O the depth of the riches and wisdom and knowledge of God! How unsearchable are his judgements and how inscrutable his ways!

'For who has known the mind of the Lord?

Or who has been his counsellor?'


(Romans, chapter 11, verses 33-34, from New Revised Standard Version of the Bible)

If these are in the Bible, and true, how is it that Pat Robertson can add that oral sex is okay in marriage only? Further, how can Charles L. Worley condemn lesbians when the Bible doesn't, and say that they must be punished just as homosexual males are to be punished? How is it that these two can add to God's inerrant words and still say that the bible is to be taken literally? How is it that they decide to speak for God when God didn't speak as they felt he should? Is God dumb, or absent minded? Or maybe he never suspected that women could love other women sexually because he's not omniscient. My, my, how could God be so absentminded as to not outlaw what is so despised by so many men of the cloth, and many of those not of the cloth too.

And funny, there is no mention of pedophiles which is of great concern to all of us in our day. Didn't children matter to God back then, or is this just things that men who wrote the Bible were against?

How can it be that pedophilia isn't mentioned? Is it something that the Catholic church invented?

And if the Bible speaks against bestiality, how can it not be known about the desire many men—and some women—have for sex with children, even mere babies? Please, please, don't tell us that since God didn't say anything...

This bespeaks a fallacy in their thinking, their assuming too much.

Hubris!

And this leads to another point about their mentality, and the accuracy of what they claim to preach for the Divine, for God himself.

Let's consider Fundamentalism and the Bible as to its veracity.

Fundamentalists and the Bible

According to the Fundamentalists, as I've said, they take each word in the Bible to be literally the word of God, and to be obeyed; the Bible is without error, inerrant.

And as with all Christians, the Old Testament is the foundation for the New Testament and Jesus himself.

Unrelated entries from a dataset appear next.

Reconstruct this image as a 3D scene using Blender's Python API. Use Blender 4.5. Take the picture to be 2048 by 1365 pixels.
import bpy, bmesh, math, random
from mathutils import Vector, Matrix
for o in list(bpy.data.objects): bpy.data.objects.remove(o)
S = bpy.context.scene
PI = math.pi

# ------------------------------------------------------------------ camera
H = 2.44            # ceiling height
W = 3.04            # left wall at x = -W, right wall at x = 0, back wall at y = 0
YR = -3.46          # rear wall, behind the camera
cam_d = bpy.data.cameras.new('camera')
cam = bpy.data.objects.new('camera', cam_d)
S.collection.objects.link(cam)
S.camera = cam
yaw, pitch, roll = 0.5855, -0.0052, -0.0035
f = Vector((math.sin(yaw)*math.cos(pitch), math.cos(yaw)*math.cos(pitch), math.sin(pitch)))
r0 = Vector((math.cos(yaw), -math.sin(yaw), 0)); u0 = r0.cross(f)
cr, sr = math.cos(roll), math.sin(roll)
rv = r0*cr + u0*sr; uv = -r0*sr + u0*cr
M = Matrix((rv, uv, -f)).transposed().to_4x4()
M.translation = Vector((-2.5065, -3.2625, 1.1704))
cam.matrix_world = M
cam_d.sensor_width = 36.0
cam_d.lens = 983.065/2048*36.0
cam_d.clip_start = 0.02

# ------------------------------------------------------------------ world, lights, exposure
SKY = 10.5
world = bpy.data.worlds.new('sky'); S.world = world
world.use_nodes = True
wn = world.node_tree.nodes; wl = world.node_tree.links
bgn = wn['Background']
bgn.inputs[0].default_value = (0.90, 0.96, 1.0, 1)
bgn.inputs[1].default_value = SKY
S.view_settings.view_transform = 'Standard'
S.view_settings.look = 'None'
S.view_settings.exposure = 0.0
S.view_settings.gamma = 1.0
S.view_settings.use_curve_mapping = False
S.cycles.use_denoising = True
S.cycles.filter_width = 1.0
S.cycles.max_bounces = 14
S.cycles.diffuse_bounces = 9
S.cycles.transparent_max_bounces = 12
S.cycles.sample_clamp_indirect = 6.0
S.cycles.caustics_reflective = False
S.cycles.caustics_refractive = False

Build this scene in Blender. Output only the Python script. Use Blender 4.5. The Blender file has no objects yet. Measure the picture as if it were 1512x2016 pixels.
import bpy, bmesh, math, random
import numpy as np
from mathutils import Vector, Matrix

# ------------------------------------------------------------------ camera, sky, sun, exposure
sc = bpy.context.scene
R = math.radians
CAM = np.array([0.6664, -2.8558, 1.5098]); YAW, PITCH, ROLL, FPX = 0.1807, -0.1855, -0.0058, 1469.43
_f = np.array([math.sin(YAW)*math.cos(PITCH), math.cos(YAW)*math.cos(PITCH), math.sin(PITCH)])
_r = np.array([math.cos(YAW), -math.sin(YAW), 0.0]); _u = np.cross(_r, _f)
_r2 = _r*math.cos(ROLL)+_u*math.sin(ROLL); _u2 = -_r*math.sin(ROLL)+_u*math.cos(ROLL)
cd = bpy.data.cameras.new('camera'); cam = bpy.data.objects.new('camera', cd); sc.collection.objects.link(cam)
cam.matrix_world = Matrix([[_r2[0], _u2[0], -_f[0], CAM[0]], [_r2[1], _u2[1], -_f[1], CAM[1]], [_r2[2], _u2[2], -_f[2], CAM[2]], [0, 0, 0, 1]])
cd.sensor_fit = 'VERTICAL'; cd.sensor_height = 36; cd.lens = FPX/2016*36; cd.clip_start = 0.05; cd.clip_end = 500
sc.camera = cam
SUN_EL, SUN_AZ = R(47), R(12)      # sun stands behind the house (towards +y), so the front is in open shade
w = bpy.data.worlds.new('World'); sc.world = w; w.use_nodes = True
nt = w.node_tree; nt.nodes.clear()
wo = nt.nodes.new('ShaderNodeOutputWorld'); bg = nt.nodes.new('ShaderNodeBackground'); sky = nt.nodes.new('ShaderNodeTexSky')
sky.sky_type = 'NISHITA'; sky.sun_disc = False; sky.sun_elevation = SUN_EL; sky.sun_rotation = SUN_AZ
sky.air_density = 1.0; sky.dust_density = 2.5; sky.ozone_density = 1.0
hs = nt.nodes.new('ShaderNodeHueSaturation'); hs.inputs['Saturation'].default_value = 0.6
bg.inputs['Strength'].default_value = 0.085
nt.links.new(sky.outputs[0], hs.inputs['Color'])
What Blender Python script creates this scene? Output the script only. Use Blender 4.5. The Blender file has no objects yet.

The question, since the Fundamentalists are now pushing to have God's word to be our nations law, is whether or not the Bible is truly God's word without error? Also, all should obey God's injunctions or be found guilty of sinning against God, and be punished now as they are reported in the Old Testament as being punished then. As said by the Fundamentalists, there should be absolutely no error in the Bible because God wrote it, or had it written under his auspices, and thus just as if actually written by God himself.

Or did men, without God's direct participation, write it? If this is so, how can it be proven as belief is mostly...well, belief? Actually, it can be proven. How? By using the Bible itself, along with objectively known history, as well as proven history, and archeological history and known and accepted scientific proofs.

Surely the Bible has many good things to say, to wonder at, and is doubtless written by many intelligent and creative people. Be that as it may be, I don't in any way begrudge the Jews their God, nor argue against their sacred writings with only an intent to be harmful to them. However, what much of Christianity has done, how they've melded their New Testament onto the Old Testament, and now, as in times past, seek to make one and all be under the Mosaic laws whether we like it or not, I do have much against.

Unfortunately, this will also bring into question whether or not the Bible is truly God's word, or the word of man. Is it true, or is it a lie, or maybe only meant for the Jewish people?

We, I, must ask, if the Bible really is the word of God; if the God of the Jews truly is the creator of the Universe and of humans, and particularly of Jews as his special people?

The following is a look at many of the verses in the Bible and the veracity of what the Bible says, using the methods I've outlined above. Readers will note that the Bible itself provides most of the proofs.

Each reader is very specifically asked to verify all that is herein written.

[Note: Some of the verses are without a doubt in error, wrong in what they say, or contradictory one verse to another.]

Just one error, invalidates the inerrancy claim of Fundamentalists, but you'll see that there are many more than just one, and some of them are huge.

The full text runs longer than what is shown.